Costante, spietato e vincente. Tre aggettivi per descrivere uno dei piloti più vittorioso della storia della Formula 1: stiamo parlando, ovviamente, di Lewis Hamilton, che domenica scorsa ha conquistato il suo quinto titolo iridato. Un successo che lo consacra definitivamente nell’olimpo dei migliori di sempre: l’inglese, infatti, ha eguagliato Juan Manuel Fangio ed è a sole due lunghezze dal grande Michael Schumacher, al momento il pilota più vincente di questo sport.
Mancano ancora due appuntamenti da qui alla fine della stagione, ma è già possibile tracciarne il bilancio. Due parole, vanno spese anche per la monoposto tedesca, la quale quest’anno, per diverse gare, ha dimostrato di non essere la migliore.
Una vettura vittoriosa, senza dubbio, ma non più la “schiaccia sassi” degli anni passati, specie per una gestione delle gomme non sempre eccellente (molti sono stati i problemi di blistering e graining). E i rimpianti, a Maranello, stanno tutti qua, indubbiamente. Le Frecce d’Argento, però, hanno avuto (hanno e avranno fino al 2020) il vantaggio di poter contare sul pilota più forte in circolazione.
Cinque mondiali non si vincono per caso. La stagione di Lewis, però, non è certamente stata tutta rose e fiori. Una scena emblematica è quella di Spielberg, in Austria, quando il campione del mondo scese dall’auto per spingerla, come a volerle dire “non fermarti”.
E la virtù più grande del numero 44 è stata proprio questa: non arrendersi e aspettare il minimo errore di Sebastian Vettel, che in più di un’occasione è arrivato. Il primo e forse più significativo è stato quello di Hockenheim: il tedesco primo in solitaria, ingannato dalla pista bagnata, va a piantarsi contro il muro, lasciando strada libera a una trionfale doppietta Mercedes.

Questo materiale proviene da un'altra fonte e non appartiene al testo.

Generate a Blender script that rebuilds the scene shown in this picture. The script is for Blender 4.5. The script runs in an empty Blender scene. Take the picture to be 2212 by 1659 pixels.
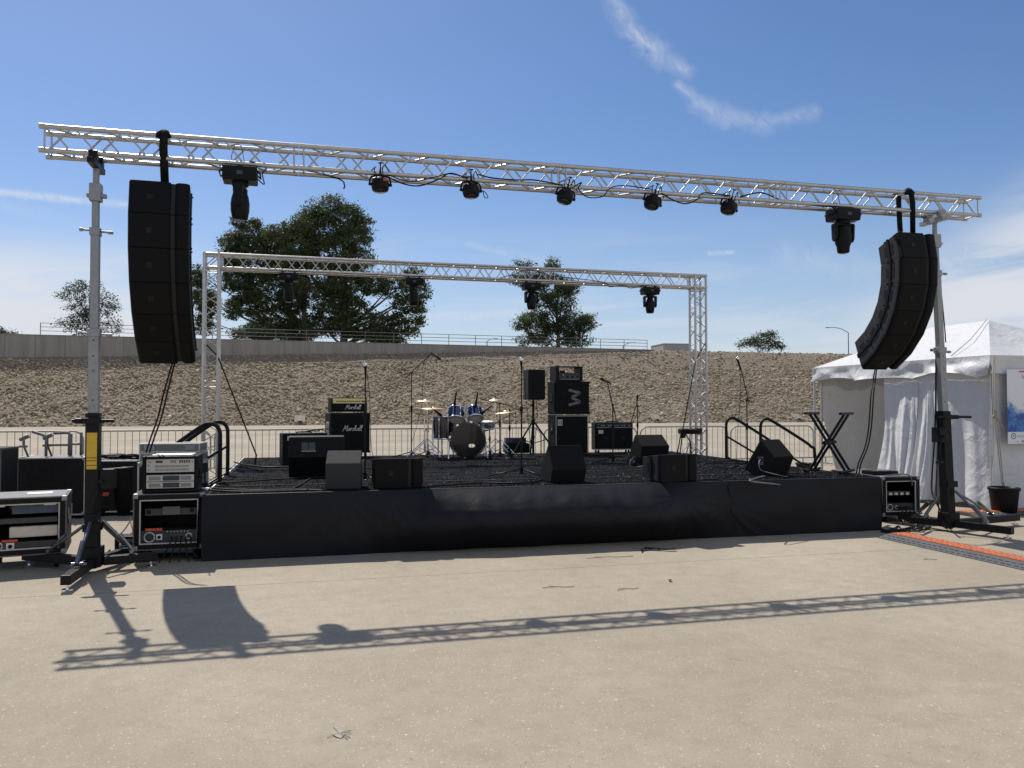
import bpy, bmesh, math, random
import numpy as np
from mathutils import Vector, Matrix, Euler

R = math.radians
random.seed(7)
rng = np.random.default_rng(11)
scene = bpy.context.scene
col = scene.collection

# ------------------------------------------------------------------ camera
FPX, CXP, CYP, HZ, EYE = 1740.0, 1106.0, 829.5, 875.0, 1.7
PITCH = math.atan((HZ - CYP) / FPX)
cam_d = bpy.data.cameras.new('camera')
cam_d.sensor_width = 36.0
cam_d.lens = 36.0 * FPX / 2212.0
cam_d.clip_start = 0.05
cam_d.clip_end = 5000
cam = bpy.data.objects.new('camera', cam_d)
col.objects.link(cam)
cam.location = (0, 0, EYE)
cam.rotation_euler = (R(90) + PITCH, 0, 0)
scene.camera = cam

# ------------------------------------------------------------------ light, sky, exposure
SUN_EL = R(53.6)
SUN_DIR = Vector((-0.545 * math.cos(SUN_EL), 0.839 * math.cos(SUN_EL), math.sin(SUN_EL))).normalized()   # towards the sun
SUN_STRENGTH = 4.3
SKY_STRENGTH = 0.084
EXPOSURE = 0.18
sun_d = bpy.data.lights.new('sun', 'SUN')
sun_d.energy = SUN_STRENGTH
sun_d.angle = R(0.53)
sun_d.color = (1.0, 0.945, 0.85)
sun = bpy.data.objects.new('sun', sun_d)
col.objects.link(sun)
sun.rotation_euler = SUN_DIR.to_track_quat('Z', 'Y').to_euler()
sun.location = SUN_DIR * 60
scene.view_settings.view_transform = 'Standard'
scene.view_settings.look = 'None'
scene.view_settings.gamma = 1.0
scene.view_settings.exposure = EXPOSURE

world = bpy.data.worlds.new("World")
scene.world = world
world.use_nodes = True
WN, WL = world.node_tree.nodes, world.node_tree.links
WN.clear()
w_out = WN.new('ShaderNodeOutputWorld')
w_bg = WN.new('ShaderNodeBackground')
w_bg.inputs['Strength'].default_value = SKY_STRENGTH
sky = WN.new('ShaderNodeTexSky')
sky.sky_type = 'NISHITA'
sky.sun_disc = False
sky.sun_elevation = SUN_EL
sky.sun_rotation = math.atan2(SUN_DIR.x, SUN_DIR.y)
sky.altitude = 200
sky.air_density = 1.0
sky.dust_density = 0.5
sky.ozone_density = 3.0


def wm(op, a, b=None, c=None):
    n = WN.new('ShaderNodeMath')
    n.operation = op
    for i, v in enumerate((a, b, c)):
        if v is None:
            continue
        if isinstance(v, (int, float)):
            n.inputs[i].default_value = v
        else:
            WL.new(v, n.inputs[i])
    return n.outputs[0]


def wmaprange(v, a, b, c=0.0, d=1.0):
    n = WN.new('ShaderNodeMapRange')
    n.interpolation_type = 'SMOOTHSTEP'
    WL.new(v, n.inputs[0])
    for i, x in enumerate((a, b, c, d)):
        n.inputs[i + 1].default_value = x
    return n.outputs[0]


tc = WN.new('ShaderNodeTexCoord')
sep = WN.new('ShaderNodeSeparateXYZ')
WL.new(tc.outputs['Generated'], sep.inputs[0])
dx, dy, dz = sep.outputs
AZ = wm('ARCTAN2', dx, dy)
EL = wm('ARCSINE', dz)


def azel(px, py):
    x = (px - CXP) / FPX
    z = (HZ - py) / FPX
    return math.atan(x), math.atan(z / math.sqrt(1 + x * x))


def wnoise(sx, sy, scale, detail=5.0, rough=0.6, rot=0.0, off=0.0, dist=0.0):
    c = WN.new('ShaderNodeCombineXYZ')
    ca, sa = math.cos(rot), math.sin(rot)
    WL.new(wm('MULTIPLY', wm('ADD', wm('MULTIPLY', AZ, ca), wm('MULTIPLY', EL, sa)), sx), c.inputs[0])
    WL.new(wm('MULTIPLY', wm('SUBTRACT', wm('MULTIPLY', EL, ca), wm('MULTIPLY', AZ, sa)), sy), c.inputs[1])
    c.inputs[2].default_value = off
    n = WN.new('ShaderNodeTexNoise')
    WL.new(c.outputs[0], n.inputs['Vector'])
    n.inputs['Scale'].default_value = scale
    n.inputs['Detail'].default_value = detail
    n.inputs['Roughness'].default_value = rough
    n.inputs['Distortion'].default_value = dist
    return n.outputs[0]


def wisp(p0, p1, width, amount, noise, w_end=None):
    a0, e0 = azel(*p0)
    a1, e1 = azel(*p1)
    da, de = a1 - a0, e1 - e0
    L2 = da * da + de * de
    pa, pe = wm('SUBTRACT', AZ, a0), wm('SUBTRACT', EL, e0)
    t = wm('DIVIDE', wm('ADD', wm('MULTIPLY', pa, da), wm('MULTIPLY', pe, de)), L2)
    tcl = wm('MINIMUM', wm('MAXIMUM', t, 0.0), 1.0)
    qx = wm('SUBTRACT', pa, wm('MULTIPLY', tcl, da))
    qy = wm('SUBTRACT', pe, wm('MULTIPLY', tcl, de))
    dist = wm('SQRT', wm('ADD', wm('MULTIPLY', qx, qx), wm('MULTIPLY', qy, qy)))
    dist = wm('ADD', dist, wm('MULTIPLY', wm('SUBTRACT', noise, 0.5), width * 1.4))
    m = wmaprange(dist, width * .85, 0.0, 0.0, amount * 1.15)
    return m


n_fine = wnoise(1, 1, 28, 6, 0.65, 0.0, 1.3, 0.6)
n_fib = wnoise(1.0, 4.5, 9, 6, 0.62, R(-14), 4.2, 0.5)
n_band = wnoise(1.0, 6.5, 3.6, 6, 0.58, R(4), 8.0, 0.4)
n_big = wnoise(1.0, 2.4, 2.6, 3, 0.5, 0.0, 12.6)
cl = None


def addc(m):
    global cl
    cl = m if cl is None else wm('MAXIMUM', cl, m)


# low bank of thin cirrus, thicker towards both sides
low = wm('MULTIPLY', wmaprange(EL, 0.26, 0.03), wmaprange(n_band, 0.44, 0.68))
low = wm('MULTIPLY', low, wmaprange(n_big, 0.30, 0.60))
addc(wm('MULTIPLY', low, 0.72))
right = wm('MULTIPLY', wmaprange(wm('SUBTRACT', EL, wm('MULTIPLY', wm('SUBTRACT', AZ, 0.36), 0.62)), 0.135, 0.02), wmaprange(AZ, 0.30, 0.50))
addc(wm('MULTIPLY', wm('MULTIPLY', right, wmaprange(n_band, 0.24, 0.56)), 0.92))
left = wm('MULTIPLY', wmaprange(EL, 0.20, 0.12), wmaprange(AZ, -0.32, -0.45))
addc(wm('MULTIPLY', wm('MULTIPLY', left, wmaprange(n_band, 0.22, 0.52)), 0.95))
far = wm('MULTIPLY', wmaprange(EL, 0.5, 0.1), wmaprange(dy, 0.45, 0.0))
addc(wm('MULTIPLY', wm('MULTIPLY', far, wmaprange(n_band, 0.40, 0.65)), 0.6))
# separate wisps
fib = wm('MULTIPLY', wmaprange(n_fine, 0.26, 0.70), wmaprange(wnoise(1, 3, 40, 4, 0.6, R(-50), 3.3, .6), .15, .65))
mix_n = wm('ADD', wm('MULTIPLY', n_fine, 0.75), wm('MULTIPLY', n_fib, 0.25))
mix_n = wm('ADD', wm('MULTIPLY', wm('SUBTRACT', mix_n, .5), 1.7), .5)
for p0, p1, w, a in (((1318, -30), (1372, 62), .022, .50), ((1372, 62), (1428, 108), .024, .62), ((1428, 108), (1486, 146), .018, .40),
                     ((1470, 180), (1530, 222), .014, .42), ((1510, 216), (1580, 255), .020, .46), ((1570, 246), (1660, 262), .024, .34),
                     ((1650, 262), (1762, 238), .016, .30),
                     ((-40, 408), (280, 440), .008, .75), ((-20, 436), (300, 520), .016, .14), ((1010, 526), (1090, 546), .010, .26), ((1080, 544), (1190, 566), .015, .20),
                     ((1535, 546), (1585, 543), .006, .50), ((1500, 700), (1720, 675), .018, .34), ((1700, 555), (2000, 600), .035, .22),
                     ((890, 690), (1130, 676), .014, .45), ((2060, 570), (2260, 480), .05, .55), ((-40, 548), (150, 590), .032, .62)):
    addc(wm('MULTIPLY', wisp(p0, p1, w, a, mix_n), wm('ADD', wm('MULTIPLY', fib, 0.9), 0.12)))
cl = wm('MINIMUM', cl, 0.92)
haze_f = wmaprange(EL, 0.30, -0.02, 0.0, 0.52)
# colour of the clear sky (kept from the Nishita sky, a little more saturated)
hsv = WN.new('ShaderNodeHueSaturation')
hsv.inputs['Saturation'].default_value = 1.18
hsv.inputs['Value'].default_value = 1.04
WL.new(sky.outputs[0], hsv.inputs['Color'])
mx0 = WN.new('ShaderNodeMixRGB')
WL.new(haze_f, mx0.inputs[0])
tint = WN.new('ShaderNodeMixRGB')
tint.blend_type = 'MULTIPLY'
tint.inputs[0].default_value = 1.0
tint.inputs[2].default_value = (1.13, 1.04, 1.08, 1)
WL.new(hsv.outputs[0], tint.inputs[1])
WL.new(tint.outputs[0], mx0.inputs[1])
mx0.inputs[2].default_value = (5.6, 6.6, 8.0, 1)
mx = WN.new('ShaderNodeMixRGB')
WL.new(cl, mx.inputs[0])
WL.new(mx0.outputs[0], mx.inputs[1])
mx.inputs[2].default_value = (7.6, 7.9, 8.5, 1)
WL.new(mx.outputs[0], w_bg.inputs['Color'])
WL.new(w_bg.outputs[0], w_out.inputs['Surface'])

# ------------------------------------------------------------------ survey helpers (metres)
TH = R(14.66)                                   # the stage stands turned by this much
CT, ST = math.cos(TH), math.sin(TH)


def ray(px, py):
    x, y = (px - CXP) / FPX, -(py - CYP) / FPX
    return Vector((x, math.cos(PITCH) - y * math.sin(PITCH), math.sin(PITCH) + y * math.cos(PITCH)))


def G(px, py, z=0.0):
    r = ray(px, py)
    t = (z - EYE) / r.z
    return Vector((r.x * t, r.y * t, z))


def D(px, py, Y):
    r = ray(px, py)
    t = Y / r.y
    return Vector((r.x * t, Y, EYE + r.z * t))


SO = Vector((-3.376, 8.828, 0))
DECK = 0.71
SW, SD = 8.66, 6.45


def S(u, v, z=0.0):
    return Vector((SO.x + u * CT - v * ST, SO.y + u * ST + v * CT, z))


# ------------------------------------------------------------------ object helpers
def thing(name, label, cat, loc=(0, 0, 0), rz=0.0, group=None, rot=None):
    o = bpy.data.objects.new(name, None)
    o.empty_display_size = 0.1
    col.objects.link(o)
    o.location = loc
    o.rotation_euler = rot if rot is not None else (0, 0, rz)
    tag(o, label, cat, group)
    return o


def tag(o, label=None, cat=None, group=None, kind=None):
    if label:
        o['label'] = label
    if cat:
        o['category'] = cat
    if group:
        o['group'] = group
    if kind:
        o['kind'] = kind
    return o


def copy_tree(o, parent=None):
    c = o.copy()
    col.objects.link(c)
    if parent is not None:
        c.parent = parent
    for ch in list(o.children):
        copy_tree(ch, c)
    return c


def repeat(o, loc, rz=None, label=None, group=None, rot=None):
    c = copy_tree(o)
    c.location = loc
    if rz is not None:
        c.rotation_euler = (0, 0, rz)
    if rot is not None:
        c.rotation_euler = rot
    if label:
        c['label'] = label
    if group:
        c['group'] = group
    return c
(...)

Secondo episodio decisivo a Monza. Sabato perfetto per la Rossa, con Kimi Raikkonen in testa e Vettel secondo. La domenica il disastro: il Ferrarista, troppo impulsivo e frettoloso, tocca lo stesso Hamilton alla seconda variante della Roggia, si gira e manda in frantumi la sua gara. Il finale è sempre lo stesso: vittoria dell’inglese e arrivo in parata delle tedesche.
Nessuna reazione, anzi: Lewis, dopo la corsa tricolore, mette a segno altre tre vittorie consecutive (Singapore, Russia e Giappone), portando a casa un distacco troppo grande per essere attaccato. Ad Austin, in America, il primo tentativo di vittoria iridata fallisce. In Messico, proprio come lo scorso anno, è un gioco da ragazzi laurearsi campione, nonostante il dominio di Max Verstappen (Red Bull).
Fino a questo momento, l’inglese ha messo a segno 9 vittorie e 15 podi complessivi: un ruolino di marcia da far paura a chiunque, realizzato anche con l’aiuto del compagno di squadra Valtteri Bottas.
Alla Ferrari e a Vettel non resta che leccarsi le ferite, ricordando che il titolo costruttori è ancora in ballo. Dopo quattro anni in Italia, il tedesco deve dare una svolta, augurandosi che l’anno prossimo sia quello giusto. E i precedenti sono a suo favore: al quinto anno a Maranello, nel 2000, Schumacher vinse il titolo piloti (il terzo).
Costante, spietato, vincente. Proprio come Lewis.